« L’art contemporain nous enseigne que se promener sur terre est encore plus insensé que de marcher sur la lune »
Raymond Hains, in Raymond Hains Akzente 1949-1995 Museum Moderner Kunst Stifunghindung, Vienne, 1995, p.30.



Nous nous trouvons souvent confronter dans la création actuelle au devoir d’exposer sa légitimité, son rôle social, son rôle intellectuel, à la confrontation avec l’histoire (ce qui rassure ou assure) à sa confrontation aussi à sa contemporanéité (ce qui angoisse). L’œuvre semble aujourd’hui généralement (et nous généralisons) vue comme une solution à une question, une problématique, une quête « mystique » de sens. Mais pas comme un potentiel. Et qu’est-ce que le potentiel ? C’est peut-être ce qui n’a pas besoin d’être nommé justement. Et c’est une difficulté que de ne pas « nommer », car fatalement c’est pris pour de la fainéantise, ou pire encore, une fuite.

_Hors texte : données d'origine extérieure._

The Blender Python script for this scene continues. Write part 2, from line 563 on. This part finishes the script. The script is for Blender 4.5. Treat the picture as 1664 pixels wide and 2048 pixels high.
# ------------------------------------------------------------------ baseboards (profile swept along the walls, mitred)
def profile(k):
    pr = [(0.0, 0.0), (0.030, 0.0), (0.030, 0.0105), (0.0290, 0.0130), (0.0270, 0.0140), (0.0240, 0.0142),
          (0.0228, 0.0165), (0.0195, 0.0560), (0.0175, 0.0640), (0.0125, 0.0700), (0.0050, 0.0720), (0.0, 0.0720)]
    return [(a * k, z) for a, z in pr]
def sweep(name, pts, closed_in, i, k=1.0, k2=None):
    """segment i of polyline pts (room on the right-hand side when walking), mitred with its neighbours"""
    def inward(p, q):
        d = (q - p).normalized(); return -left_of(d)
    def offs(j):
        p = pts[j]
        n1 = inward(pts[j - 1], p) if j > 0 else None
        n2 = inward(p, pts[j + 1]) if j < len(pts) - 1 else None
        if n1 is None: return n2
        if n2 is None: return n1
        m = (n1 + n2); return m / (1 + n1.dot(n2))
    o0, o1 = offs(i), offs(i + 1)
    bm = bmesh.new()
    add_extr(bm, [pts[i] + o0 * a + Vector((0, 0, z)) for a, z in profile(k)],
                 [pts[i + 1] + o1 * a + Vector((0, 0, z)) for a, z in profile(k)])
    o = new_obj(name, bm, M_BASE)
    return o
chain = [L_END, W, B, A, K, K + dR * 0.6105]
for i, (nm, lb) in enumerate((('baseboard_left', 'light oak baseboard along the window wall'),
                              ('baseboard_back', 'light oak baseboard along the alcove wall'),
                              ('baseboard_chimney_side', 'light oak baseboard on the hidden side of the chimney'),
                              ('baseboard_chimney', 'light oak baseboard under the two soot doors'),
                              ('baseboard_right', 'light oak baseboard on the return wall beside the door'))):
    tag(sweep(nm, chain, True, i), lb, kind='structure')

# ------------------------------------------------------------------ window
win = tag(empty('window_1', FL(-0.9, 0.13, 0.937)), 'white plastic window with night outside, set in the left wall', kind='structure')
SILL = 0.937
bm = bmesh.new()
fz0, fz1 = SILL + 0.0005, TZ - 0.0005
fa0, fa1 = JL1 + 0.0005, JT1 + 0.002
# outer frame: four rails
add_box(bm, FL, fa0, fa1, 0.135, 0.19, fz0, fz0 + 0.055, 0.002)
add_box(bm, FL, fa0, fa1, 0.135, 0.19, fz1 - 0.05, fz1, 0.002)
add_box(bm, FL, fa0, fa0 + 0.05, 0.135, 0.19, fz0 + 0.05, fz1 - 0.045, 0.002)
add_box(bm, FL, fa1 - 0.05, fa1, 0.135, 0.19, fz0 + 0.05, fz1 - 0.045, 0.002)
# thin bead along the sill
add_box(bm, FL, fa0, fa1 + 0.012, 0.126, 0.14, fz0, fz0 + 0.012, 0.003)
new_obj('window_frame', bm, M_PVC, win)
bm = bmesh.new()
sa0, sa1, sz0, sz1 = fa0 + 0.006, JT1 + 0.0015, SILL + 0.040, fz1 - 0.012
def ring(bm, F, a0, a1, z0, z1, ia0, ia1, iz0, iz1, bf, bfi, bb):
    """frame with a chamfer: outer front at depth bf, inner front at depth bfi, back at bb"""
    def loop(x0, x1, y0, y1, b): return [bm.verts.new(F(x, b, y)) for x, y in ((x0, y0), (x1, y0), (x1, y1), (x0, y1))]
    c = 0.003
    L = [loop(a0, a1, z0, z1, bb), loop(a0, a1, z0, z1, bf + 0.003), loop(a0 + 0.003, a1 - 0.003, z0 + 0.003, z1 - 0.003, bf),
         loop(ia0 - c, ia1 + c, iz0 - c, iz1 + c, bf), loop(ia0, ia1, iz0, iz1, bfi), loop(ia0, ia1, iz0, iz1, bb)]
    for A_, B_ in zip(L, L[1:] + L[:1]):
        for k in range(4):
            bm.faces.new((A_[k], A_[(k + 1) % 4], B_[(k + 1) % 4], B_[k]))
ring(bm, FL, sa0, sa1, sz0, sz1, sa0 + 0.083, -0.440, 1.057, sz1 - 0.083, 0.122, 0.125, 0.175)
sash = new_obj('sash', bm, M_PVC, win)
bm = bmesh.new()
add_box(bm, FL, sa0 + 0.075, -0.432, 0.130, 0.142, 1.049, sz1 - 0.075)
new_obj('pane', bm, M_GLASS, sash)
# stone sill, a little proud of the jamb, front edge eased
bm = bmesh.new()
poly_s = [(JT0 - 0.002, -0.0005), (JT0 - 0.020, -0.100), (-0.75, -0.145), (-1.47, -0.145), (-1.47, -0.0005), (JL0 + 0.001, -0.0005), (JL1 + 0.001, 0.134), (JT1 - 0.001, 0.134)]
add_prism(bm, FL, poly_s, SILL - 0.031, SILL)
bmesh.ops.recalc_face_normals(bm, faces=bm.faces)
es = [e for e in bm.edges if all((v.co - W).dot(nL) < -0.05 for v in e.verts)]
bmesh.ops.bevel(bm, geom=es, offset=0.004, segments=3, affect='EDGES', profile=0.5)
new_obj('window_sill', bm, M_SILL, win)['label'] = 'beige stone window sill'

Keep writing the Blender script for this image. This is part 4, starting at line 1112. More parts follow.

Alors faut-il se jeter à l’eau et tout simplement dire que le travail de Grégoire Motte ne dit rien et ne nous explique rien. Peut-on simplement le résumer à un irréductible rendez-vous ? Là encore et si l’on y prête un peu attention, nous parlons ici de rendez-vous affectifs, de rendez-vous sentimentaux, on sait que ce type de rendez-vous n’est pas facile.

L’activité productive de Grégoire Motte apparaît d’abord comme l’établissement d’une encyclopédie infinie, il se réserve des objets et des procédures, des attitudes et des actions, d’ailleurs on se demande si les objets ne le choisissent pas, plutôt que l’inverse. Il construit à l’instar de Tristan sa « Salle aux images », à ceci de différent qu’elle n’est pas exclusive à son propriétaire-bâtisseur. Aussi, il délègue au spectateur le soin, suprême paresse, d’une part de son travail. De cela il faut s’expliquer. Il crée un espace favorable au rêve, à l’action aussi ; il propose une disponibilité de discerner et de penser avec les éléments déjà là, peut-être trop d’ailleurs pour qu’on puisse les voir, ou les observer avec le recul nécessaire. Raymond Hains dirait qu’elle crève les yeux, c’est pourquoi nous ne les percevons pas. Son exploration créative dépasse ainsi le simple dandysme, car si le point de départ puise assurément dans une « mythologie personnelle », l’espace d’action qu’il déploie s’offre à chacun. Ainsi chaque pièce, chaque œuvre ou geste, sont les éléments d’un tout qui se voudrait un conforme « normalement nuancé ». Et c’est dans notre fantastique qu’il faut le puiser. Nous pourrions vivre notre monde réel comme un roman…Et là encore faut-il s’employer à expliquer, Grégoire Motte n’échafaude pas une fiction narrative fantastique, c’est par trop confortable, au contraire, il pétrit dans le réel et il modèle à partir de ce dernier une possibilité de le lire comme une fiction. L’artiste construit une vision abstraite et intuitive de notre réalité : avant de changer le monde il s’agit de changer la vie, et la penser en " moments ", comme de minuscules apparitions, comme le décrit Henri Lefebvre, des " moments " qui naissent de la " vie quotidienne ", dans ce " qui reste quand on a éliminé toute activité spécialisée ". Il agit à l'instar des situationnistes: "Là où le monde réel se charge en simples images, les simples images deviennent des êtres réels, et les motivations efficientes d’un comportement hypnotique. A mesure que la nécessité se trouve socialement rêvée, le rêve devient nécessaire. Le spectacle est le mauvais rêve de la société moderne enchaînée, qui n’exprime finalement que son désir de dormir, le spectacle est le gardien de ce sommeil."
Grégoire Motte monte ainsi des miscellanées d’artifices, dans lesquelles l’artifice tient lieu d’expérience ou plutôt de possibilité d’expérience.